■ **Instructions for the task**
Give back, exactly as written, the lines from the beginning of the listing through the one that contains "import numpy as np".

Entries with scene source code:
* begin *

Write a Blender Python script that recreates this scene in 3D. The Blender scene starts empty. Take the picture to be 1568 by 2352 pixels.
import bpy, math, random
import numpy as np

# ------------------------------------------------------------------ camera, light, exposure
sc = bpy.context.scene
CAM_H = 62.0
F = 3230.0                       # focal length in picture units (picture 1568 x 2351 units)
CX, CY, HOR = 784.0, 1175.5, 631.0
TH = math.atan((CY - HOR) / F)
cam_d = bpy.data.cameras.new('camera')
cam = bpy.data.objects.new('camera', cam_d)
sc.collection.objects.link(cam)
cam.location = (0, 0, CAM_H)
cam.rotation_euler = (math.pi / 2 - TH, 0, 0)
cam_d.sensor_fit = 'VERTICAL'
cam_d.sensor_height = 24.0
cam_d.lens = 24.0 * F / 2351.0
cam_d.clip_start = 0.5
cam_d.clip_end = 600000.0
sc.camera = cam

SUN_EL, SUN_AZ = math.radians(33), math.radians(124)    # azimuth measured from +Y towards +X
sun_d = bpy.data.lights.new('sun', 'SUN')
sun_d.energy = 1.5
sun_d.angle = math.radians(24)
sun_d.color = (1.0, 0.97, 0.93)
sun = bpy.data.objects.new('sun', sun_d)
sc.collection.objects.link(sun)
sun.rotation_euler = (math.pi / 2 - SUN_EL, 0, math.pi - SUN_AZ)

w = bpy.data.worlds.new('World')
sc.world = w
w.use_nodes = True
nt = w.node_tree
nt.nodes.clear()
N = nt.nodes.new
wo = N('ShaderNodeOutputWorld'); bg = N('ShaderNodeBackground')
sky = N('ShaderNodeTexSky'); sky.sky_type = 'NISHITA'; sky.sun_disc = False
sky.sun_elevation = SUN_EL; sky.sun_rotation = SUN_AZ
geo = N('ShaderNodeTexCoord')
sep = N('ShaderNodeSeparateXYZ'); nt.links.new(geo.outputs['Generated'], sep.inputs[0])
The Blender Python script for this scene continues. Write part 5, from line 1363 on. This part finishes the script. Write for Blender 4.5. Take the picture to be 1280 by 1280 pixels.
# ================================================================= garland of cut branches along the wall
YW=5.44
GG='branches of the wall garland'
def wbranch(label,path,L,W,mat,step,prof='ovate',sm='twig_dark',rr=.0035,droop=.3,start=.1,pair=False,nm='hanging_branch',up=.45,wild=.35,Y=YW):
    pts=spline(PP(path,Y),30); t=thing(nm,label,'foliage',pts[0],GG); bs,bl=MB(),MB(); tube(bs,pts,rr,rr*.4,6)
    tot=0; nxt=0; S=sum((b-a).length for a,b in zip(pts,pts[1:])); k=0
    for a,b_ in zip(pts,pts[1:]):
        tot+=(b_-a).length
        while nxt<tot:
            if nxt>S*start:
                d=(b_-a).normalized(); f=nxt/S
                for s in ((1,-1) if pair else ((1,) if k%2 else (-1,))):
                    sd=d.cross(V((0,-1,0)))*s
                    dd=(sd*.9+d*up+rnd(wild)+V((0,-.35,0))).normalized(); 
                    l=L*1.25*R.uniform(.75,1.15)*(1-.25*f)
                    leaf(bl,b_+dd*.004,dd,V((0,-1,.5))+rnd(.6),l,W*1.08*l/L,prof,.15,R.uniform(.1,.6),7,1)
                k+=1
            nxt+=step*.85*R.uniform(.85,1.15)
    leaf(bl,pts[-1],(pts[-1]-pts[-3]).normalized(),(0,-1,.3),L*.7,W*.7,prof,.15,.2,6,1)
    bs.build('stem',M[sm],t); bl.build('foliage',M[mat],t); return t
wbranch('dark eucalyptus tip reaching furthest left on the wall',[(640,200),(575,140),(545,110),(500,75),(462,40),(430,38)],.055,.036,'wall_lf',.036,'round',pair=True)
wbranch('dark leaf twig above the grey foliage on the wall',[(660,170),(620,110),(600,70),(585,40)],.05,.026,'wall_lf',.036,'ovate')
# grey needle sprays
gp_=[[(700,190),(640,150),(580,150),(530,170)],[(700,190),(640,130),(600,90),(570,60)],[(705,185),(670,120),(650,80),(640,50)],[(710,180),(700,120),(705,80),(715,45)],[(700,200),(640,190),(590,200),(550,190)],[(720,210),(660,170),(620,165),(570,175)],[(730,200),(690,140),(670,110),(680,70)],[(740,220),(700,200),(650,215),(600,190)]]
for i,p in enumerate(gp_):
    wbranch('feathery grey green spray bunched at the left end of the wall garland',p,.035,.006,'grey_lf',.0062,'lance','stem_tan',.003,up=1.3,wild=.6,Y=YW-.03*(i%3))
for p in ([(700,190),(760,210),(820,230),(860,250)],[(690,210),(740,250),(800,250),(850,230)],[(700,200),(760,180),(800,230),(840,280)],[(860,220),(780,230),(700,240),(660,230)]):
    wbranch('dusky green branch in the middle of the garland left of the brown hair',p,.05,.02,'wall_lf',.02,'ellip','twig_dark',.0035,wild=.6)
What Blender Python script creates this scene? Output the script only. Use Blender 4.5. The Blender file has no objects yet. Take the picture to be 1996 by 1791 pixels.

* end *

■ **Finished task**
Write a Blender Python script that recreates this scene in 3D. The Blender scene starts empty. Take the picture to be 1568 by 2352 pixels.
import bpy, math, random
import numpy as np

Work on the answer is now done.